Unzählige Menschen, die wie Asmar ihr ganzes Leben nur in einem Dorf verbracht haben, hat der Konflikt überrumpelt. Natürlich war in der Vergangenheit auch nicht immer alles einfach – aber noch nie hat sich ihr Leben aufgrund einer Bedrohung von außen auf eine kleine Ecke in einem Innenhof beschränkt. „Mir fehlt mein Zuhause. Ich vermisse mein Leben dort. Es ist kein Vergleich zwischen damals und heute. Wir haben nichts hier“, sagt sie und unterstreicht ihre Aussage mit einer Handbewegung.

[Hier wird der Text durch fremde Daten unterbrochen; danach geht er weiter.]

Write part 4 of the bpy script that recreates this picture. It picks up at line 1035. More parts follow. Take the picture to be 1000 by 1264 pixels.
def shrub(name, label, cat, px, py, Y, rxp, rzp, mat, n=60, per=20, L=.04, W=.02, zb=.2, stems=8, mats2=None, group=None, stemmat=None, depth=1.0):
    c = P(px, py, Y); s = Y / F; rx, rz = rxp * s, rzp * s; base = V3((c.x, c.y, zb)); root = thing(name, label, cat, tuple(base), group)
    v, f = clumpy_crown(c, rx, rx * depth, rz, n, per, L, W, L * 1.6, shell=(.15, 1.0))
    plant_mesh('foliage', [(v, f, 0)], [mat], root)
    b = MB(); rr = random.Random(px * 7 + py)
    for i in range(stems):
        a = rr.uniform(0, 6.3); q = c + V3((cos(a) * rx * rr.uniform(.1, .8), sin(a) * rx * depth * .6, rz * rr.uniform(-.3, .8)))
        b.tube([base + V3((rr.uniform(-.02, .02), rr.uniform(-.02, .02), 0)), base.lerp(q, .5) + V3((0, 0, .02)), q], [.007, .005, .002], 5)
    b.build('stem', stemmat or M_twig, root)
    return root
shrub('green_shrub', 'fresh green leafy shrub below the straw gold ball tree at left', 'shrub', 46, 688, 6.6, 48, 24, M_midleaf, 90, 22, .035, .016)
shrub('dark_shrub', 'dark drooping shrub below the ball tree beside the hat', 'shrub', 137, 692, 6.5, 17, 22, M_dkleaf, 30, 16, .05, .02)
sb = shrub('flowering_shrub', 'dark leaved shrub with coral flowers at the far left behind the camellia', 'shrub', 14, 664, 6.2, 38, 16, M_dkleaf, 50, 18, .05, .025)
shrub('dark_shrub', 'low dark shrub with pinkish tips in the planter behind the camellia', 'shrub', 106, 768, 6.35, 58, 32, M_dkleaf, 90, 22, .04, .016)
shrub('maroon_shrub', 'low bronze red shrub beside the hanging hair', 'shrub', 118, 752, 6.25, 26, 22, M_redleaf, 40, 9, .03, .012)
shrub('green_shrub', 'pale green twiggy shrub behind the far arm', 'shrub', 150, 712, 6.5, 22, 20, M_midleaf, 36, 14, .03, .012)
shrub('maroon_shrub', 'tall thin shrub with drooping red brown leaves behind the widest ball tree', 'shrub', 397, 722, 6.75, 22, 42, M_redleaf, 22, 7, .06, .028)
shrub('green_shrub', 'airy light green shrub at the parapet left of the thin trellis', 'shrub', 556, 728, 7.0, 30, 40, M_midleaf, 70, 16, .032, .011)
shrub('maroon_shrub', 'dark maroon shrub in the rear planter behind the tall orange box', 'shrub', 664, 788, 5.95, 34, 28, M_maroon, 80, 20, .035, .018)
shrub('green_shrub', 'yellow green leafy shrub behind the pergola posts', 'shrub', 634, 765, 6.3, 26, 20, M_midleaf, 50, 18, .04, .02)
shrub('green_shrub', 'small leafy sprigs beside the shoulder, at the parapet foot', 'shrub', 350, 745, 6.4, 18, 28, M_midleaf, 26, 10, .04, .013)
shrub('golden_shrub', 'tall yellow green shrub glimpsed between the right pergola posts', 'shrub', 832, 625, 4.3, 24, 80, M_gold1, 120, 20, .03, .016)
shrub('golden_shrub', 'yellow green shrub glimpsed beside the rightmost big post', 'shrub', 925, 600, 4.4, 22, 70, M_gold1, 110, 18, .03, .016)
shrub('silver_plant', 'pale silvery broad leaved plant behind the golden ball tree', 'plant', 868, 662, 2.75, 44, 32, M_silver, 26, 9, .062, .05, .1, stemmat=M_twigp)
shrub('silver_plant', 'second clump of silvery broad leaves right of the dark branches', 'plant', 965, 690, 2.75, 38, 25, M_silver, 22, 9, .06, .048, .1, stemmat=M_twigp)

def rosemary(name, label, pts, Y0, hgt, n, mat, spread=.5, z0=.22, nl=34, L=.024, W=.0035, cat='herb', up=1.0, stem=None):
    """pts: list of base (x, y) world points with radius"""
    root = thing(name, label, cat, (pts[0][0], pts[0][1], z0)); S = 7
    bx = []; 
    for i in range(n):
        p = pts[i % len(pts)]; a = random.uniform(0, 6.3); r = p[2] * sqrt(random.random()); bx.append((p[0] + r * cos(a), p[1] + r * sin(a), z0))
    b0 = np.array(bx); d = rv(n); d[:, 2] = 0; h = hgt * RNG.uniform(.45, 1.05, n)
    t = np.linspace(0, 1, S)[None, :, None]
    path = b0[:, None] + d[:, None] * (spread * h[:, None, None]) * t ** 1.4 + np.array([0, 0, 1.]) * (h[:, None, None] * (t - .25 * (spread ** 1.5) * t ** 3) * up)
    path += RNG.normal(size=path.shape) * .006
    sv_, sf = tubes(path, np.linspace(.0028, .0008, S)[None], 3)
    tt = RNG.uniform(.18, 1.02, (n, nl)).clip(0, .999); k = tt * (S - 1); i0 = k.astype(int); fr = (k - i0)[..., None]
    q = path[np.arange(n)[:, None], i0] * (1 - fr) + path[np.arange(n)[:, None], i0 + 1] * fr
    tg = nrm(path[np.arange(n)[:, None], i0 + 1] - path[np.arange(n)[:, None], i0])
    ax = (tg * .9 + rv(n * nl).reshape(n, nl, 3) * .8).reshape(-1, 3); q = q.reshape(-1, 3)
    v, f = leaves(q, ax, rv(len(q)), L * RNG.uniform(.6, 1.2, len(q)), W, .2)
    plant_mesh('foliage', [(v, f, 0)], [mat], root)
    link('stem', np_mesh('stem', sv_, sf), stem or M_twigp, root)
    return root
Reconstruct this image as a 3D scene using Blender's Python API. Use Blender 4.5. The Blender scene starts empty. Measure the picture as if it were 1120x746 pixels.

Für einen kurzen Moment ist sie still, dann bricht sie zusammen – als ob das Gewicht der Trauer etwas in ihr kaputt gemacht habe. Sie schnappt nach Luft. Zu viel hat sie verloren. Ihre Tochter Khonaf kniet neben ihr nieder und versucht sie zu trösten. Die Gruppe, die eben noch neben ihnen gestanden hatte, löst sich nun auf. Sie kehren zurück zu ihren Plätzen, laufen über den Schulhof, sehen nach ihren Kindern und fragen sich, was wohl der morgige Tag bringen wird.
World Vision hat Decken, Matratzen, Hygiene-Pakete und Kanister an Asmar, Khonaf und 127 weitere Familien verteilt, die in zwei Schulen in der Umgebung des Zakho Distriktes Zuflucht gesucht haben. Wenigstens etwas in dem Nichts.